##### GIVEN RECORDS #####

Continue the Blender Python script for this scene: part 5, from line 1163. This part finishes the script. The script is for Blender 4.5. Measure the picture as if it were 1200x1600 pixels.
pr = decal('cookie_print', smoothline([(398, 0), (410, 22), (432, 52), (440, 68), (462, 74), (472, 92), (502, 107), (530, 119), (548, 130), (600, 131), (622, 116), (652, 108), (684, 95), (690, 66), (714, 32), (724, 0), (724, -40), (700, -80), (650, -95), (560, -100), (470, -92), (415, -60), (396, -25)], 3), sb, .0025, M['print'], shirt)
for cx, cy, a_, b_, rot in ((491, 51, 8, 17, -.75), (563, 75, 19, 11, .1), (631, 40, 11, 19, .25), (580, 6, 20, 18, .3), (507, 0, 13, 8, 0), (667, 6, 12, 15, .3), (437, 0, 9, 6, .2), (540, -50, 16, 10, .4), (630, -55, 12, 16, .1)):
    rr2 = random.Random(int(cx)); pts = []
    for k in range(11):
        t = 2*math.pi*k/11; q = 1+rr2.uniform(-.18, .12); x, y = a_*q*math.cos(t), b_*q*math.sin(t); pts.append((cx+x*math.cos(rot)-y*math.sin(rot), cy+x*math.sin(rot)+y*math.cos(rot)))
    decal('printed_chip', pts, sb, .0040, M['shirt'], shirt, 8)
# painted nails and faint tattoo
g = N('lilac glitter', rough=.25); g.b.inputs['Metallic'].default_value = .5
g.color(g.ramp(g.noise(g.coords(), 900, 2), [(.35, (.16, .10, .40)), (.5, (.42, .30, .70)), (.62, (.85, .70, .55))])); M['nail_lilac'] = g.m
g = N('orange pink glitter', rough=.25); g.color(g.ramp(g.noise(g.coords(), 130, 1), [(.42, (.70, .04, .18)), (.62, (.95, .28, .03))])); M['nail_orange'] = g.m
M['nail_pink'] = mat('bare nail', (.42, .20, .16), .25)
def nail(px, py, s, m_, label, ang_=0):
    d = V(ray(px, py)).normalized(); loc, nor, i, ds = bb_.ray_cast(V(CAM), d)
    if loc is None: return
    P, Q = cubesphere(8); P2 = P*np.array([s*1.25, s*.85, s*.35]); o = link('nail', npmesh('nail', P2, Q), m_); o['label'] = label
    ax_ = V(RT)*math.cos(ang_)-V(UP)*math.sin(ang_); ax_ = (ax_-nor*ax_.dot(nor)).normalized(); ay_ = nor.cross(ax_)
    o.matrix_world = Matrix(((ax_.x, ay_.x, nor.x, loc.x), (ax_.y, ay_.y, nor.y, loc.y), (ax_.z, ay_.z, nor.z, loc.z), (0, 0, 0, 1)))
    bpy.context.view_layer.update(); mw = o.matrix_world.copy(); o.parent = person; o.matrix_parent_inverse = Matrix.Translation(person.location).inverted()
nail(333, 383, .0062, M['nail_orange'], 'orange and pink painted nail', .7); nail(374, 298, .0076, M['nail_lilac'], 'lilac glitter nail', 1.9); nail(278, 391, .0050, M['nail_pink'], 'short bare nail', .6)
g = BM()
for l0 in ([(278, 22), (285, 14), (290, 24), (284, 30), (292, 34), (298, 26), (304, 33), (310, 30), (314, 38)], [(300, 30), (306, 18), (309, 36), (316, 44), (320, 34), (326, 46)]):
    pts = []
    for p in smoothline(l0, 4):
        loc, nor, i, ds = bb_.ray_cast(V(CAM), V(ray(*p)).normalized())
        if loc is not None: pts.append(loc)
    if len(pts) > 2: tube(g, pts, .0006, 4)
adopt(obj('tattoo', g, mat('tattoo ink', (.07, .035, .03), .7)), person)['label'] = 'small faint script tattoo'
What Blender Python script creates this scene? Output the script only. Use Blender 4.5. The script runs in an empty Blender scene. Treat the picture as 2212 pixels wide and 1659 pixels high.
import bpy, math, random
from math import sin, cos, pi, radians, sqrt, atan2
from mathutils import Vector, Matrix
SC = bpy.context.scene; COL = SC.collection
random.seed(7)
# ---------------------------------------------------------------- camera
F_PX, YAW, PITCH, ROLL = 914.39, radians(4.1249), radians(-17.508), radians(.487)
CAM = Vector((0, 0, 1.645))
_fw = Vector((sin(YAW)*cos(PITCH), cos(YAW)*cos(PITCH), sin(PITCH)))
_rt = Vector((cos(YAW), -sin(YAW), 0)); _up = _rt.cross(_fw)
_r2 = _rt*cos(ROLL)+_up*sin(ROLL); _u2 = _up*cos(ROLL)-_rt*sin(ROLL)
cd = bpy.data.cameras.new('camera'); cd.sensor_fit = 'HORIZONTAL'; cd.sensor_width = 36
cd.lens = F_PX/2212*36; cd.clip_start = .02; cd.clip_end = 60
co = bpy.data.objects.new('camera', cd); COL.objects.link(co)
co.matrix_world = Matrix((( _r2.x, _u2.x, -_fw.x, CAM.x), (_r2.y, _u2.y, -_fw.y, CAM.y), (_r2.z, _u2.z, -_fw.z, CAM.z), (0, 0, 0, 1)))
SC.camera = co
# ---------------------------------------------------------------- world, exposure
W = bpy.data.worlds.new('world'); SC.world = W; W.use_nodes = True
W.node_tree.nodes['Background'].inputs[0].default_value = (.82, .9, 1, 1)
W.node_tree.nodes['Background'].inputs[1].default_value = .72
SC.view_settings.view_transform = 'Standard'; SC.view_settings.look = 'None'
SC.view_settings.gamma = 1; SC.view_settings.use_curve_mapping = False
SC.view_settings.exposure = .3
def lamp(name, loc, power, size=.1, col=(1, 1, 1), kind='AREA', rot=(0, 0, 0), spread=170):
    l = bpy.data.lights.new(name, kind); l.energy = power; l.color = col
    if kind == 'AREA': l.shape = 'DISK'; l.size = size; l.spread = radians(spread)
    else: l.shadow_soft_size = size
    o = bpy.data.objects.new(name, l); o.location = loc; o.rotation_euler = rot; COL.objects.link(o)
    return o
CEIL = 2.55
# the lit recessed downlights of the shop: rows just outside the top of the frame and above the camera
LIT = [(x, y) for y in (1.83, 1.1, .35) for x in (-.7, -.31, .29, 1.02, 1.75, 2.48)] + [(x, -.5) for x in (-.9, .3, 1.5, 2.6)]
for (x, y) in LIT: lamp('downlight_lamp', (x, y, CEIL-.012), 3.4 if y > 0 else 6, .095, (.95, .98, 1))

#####

From the listing above, extract all records word for word.

*RESPONSE TO THE EXERCISE*.
Continue the Blender Python script for this scene: part 5, from line 1163. This part finishes the script. The script is for Blender 4.5. Measure the picture as if it were 1200x1600 pixels.
pr = decal('cookie_print', smoothline([(398, 0), (410, 22), (432, 52), (440, 68), (462, 74), (472, 92), (502, 107), (530, 119), (548, 130), (600, 131), (622, 116), (652, 108), (684, 95), (690, 66), (714, 32), (724, 0), (724, -40), (700, -80), (650, -95), (560, -100), (470, -92), (415, -60), (396, -25)], 3), sb, .0025, M['print'], shirt)
for cx, cy, a_, b_, rot in ((491, 51, 8, 17, -.75), (563, 75, 19, 11, .1), (631, 40, 11, 19, .25), (580, 6, 20, 18, .3), (507, 0, 13, 8, 0), (667, 6, 12, 15, .3), (437, 0, 9, 6, .2), (540, -50, 16, 10, .4), (630, -55, 12, 16, .1)):
    rr2 = random.Random(int(cx)); pts = []
    for k in range(11):
        t = 2*math.pi*k/11; q = 1+rr2.uniform(-.18, .12); x, y = a_*q*math.cos(t), b_*q*math.sin(t); pts.append((cx+x*math.cos(rot)-y*math.sin(rot), cy+x*math.sin(rot)+y*math.cos(rot)))
    decal('printed_chip', pts, sb, .0040, M['shirt'], shirt, 8)
# painted nails and faint tattoo
g = N('lilac glitter', rough=.25); g.b.inputs['Metallic'].default_value = .5
g.color(g.ramp(g.noise(g.coords(), 900, 2), [(.35, (.16, .10, .40)), (.5, (.42, .30, .70)), (.62, (.85, .70, .55))])); M['nail_lilac'] = g.m
g = N('orange pink glitter', rough=.25); g.color(g.ramp(g.noise(g.coords(), 130, 1), [(.42, (.70, .04, .18)), (.62, (.95, .28, .03))])); M['nail_orange'] = g.m
M['nail_pink'] = mat('bare nail', (.42, .20, .16), .25)
def nail(px, py, s, m_, label, ang_=0):
    d = V(ray(px, py)).normalized(); loc, nor, i, ds = bb_.ray_cast(V(CAM), d)
    if loc is None: return
    P, Q = cubesphere(8); P2 = P*np.array([s*1.25, s*.85, s*.35]); o = link('nail', npmesh('nail', P2, Q), m_); o['label'] = label
    ax_ = V(RT)*math.cos(ang_)-V(UP)*math.sin(ang_); ax_ = (ax_-nor*ax_.dot(nor)).normalized(); ay_ = nor.cross(ax_)
    o.matrix_world = Matrix(((ax_.x, ay_.x, nor.x, loc.x), (ax_.y, ay_.y, nor.y, loc.y), (ax_.z, ay_.z, nor.z, loc.z), (0, 0, 0, 1)))
    bpy.context.view_layer.update(); mw = o.matrix_world.copy(); o.parent = person; o.matrix_parent_inverse = Matrix.Translation(person.location).inverted()
nail(333, 383, .0062, M['nail_orange'], 'orange and pink painted nail', .7); nail(374, 298, .0076, M['nail_lilac'], 'lilac glitter nail', 1.9); nail(278, 391, .0050, M['nail_pink'], 'short bare nail', .6)
g = BM()
for l0 in ([(278, 22), (285, 14), (290, 24), (284, 30), (292, 34), (298, 26), (304, 33), (310, 30), (314, 38)], [(300, 30), (306, 18), (309, 36), (316, 44), (320, 34), (326, 46)]):
    pts = []
    for p in smoothline(l0, 4):
        loc, nor, i, ds = bb_.ray_cast(V(CAM), V(ray(*p)).normalized())
        if loc is not None: pts.append(loc)
    if len(pts) > 2: tube(g, pts, .0006, 4)
adopt(obj('tattoo', g, mat('tattoo ink', (.07, .035, .03), .7)), person)['label'] = 'small faint script tattoo'
What Blender Python script creates this scene? Output the script only. Use Blender 4.5. The script runs in an empty Blender scene. Treat the picture as 2212 pixels wide and 1659 pixels high.
import bpy, math, random
from math import sin, cos, pi, radians, sqrt, atan2
from mathutils import Vector, Matrix
SC = bpy.context.scene; COL = SC.collection
random.seed(7)
# ---------------------------------------------------------------- camera
F_PX, YAW, PITCH, ROLL = 914.39, radians(4.1249), radians(-17.508), radians(.487)
CAM = Vector((0, 0, 1.645))
_fw = Vector((sin(YAW)*cos(PITCH), cos(YAW)*cos(PITCH), sin(PITCH)))
_rt = Vector((cos(YAW), -sin(YAW), 0)); _up = _rt.cross(_fw)
_r2 = _rt*cos(ROLL)+_up*sin(ROLL); _u2 = _up*cos(ROLL)-_rt*sin(ROLL)
cd = bpy.data.cameras.new('camera'); cd.sensor_fit = 'HORIZONTAL'; cd.sensor_width = 36
cd.lens = F_PX/2212*36; cd.clip_start = .02; cd.clip_end = 60
co = bpy.data.objects.new('camera', cd); COL.objects.link(co)
co.matrix_world = Matrix((( _r2.x, _u2.x, -_fw.x, CAM.x), (_r2.y, _u2.y, -_fw.y, CAM.y), (_r2.z, _u2.z, -_fw.z, CAM.z), (0, 0, 0, 1)))
SC.camera = co
# ---------------------------------------------------------------- world, exposure
W = bpy.data.worlds.new('world'); SC.world = W; W.use_nodes = True
W.node_tree.nodes['Background'].inputs[0].default_value = (.82, .9, 1, 1)
W.node_tree.nodes['Background'].inputs[1].default_value = .72
SC.view_settings.view_transform = 'Standard'; SC.view_settings.look = 'None'
SC.view_settings.gamma = 1; SC.view_settings.use_curve_mapping = False
SC.view_settings.exposure = .3
def lamp(name, loc, power, size=.1, col=(1, 1, 1), kind='AREA', rot=(0, 0, 0), spread=170):
    l = bpy.data.lights.new(name, kind); l.energy = power; l.color = col
    if kind == 'AREA': l.shape = 'DISK'; l.size = size; l.spread = radians(spread)
    else: l.shadow_soft_size = size
    o = bpy.data.objects.new(name, l); o.location = loc; o.rotation_euler = rot; COL.objects.link(o)
    return o
CEIL = 2.55
# the lit recessed downlights of the shop: rows just outside the top of the frame and above the camera
LIT = [(x, y) for y in (1.83, 1.1, .35) for x in (-.7, -.31, .29, 1.02, 1.75, 2.48)] + [(x, -.5) for x in (-.9, .3, 1.5, 2.6)]
for (x, y) in LIT: lamp('downlight_lamp', (x, y, CEIL-.012), 3.4 if y > 0 else 6, .095, (.95, .98, 1))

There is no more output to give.